Anxiety trumps cognition

Our feeling state always trumps our cognitive state. That’s partly because developmentally the feeling state arises before the cognitive state comes into play.

 When we excite the feeling state, the feeling state tracks are a more prominent response to automaticity of expression. In other words, the feeling state will be reinforced, and if that state is too intense it is difficult for the cognitive state to have sway and to determine how appropriate the feeling state is.

 There is not time to think about saving yourself from danger when we need to take immediate action. Thus fight, flight, or freeze – our primary responses from the automaticity centre of our organic brain – and stopping to think at that point in time, might not be sensible approaches, especially if the lion is two feet away.

 We can see then, how the feeling state becomes rather fixed. Response to threat is anxiety.

 Depending on how much threat a child perceives in the world from their organic brain will determine their behaviour – rather than the actual experience that is occurring in the now.

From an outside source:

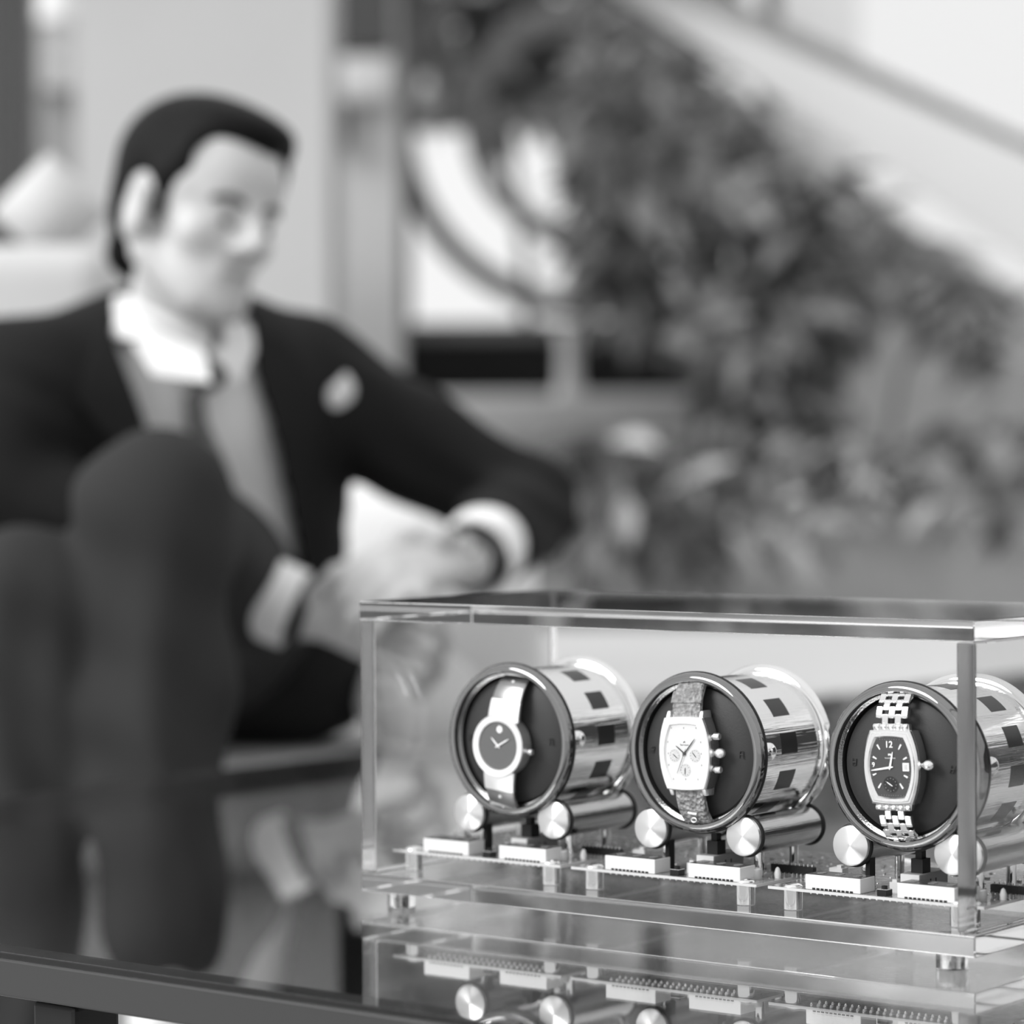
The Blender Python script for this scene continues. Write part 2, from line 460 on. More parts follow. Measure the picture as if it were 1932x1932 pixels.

For clarity of purpose, at times we have told parents, “So you made a mistake and you yelled at your kid. So what? They know you got mad, but they also know you can be kind.”

 When we parent we will not always be kind, and we don’t want to nurture the expectation that the world will always be kind. Our kids deserve to know they will have to cope sometimes with difficulties, and there are times they will have to cope with not knowing.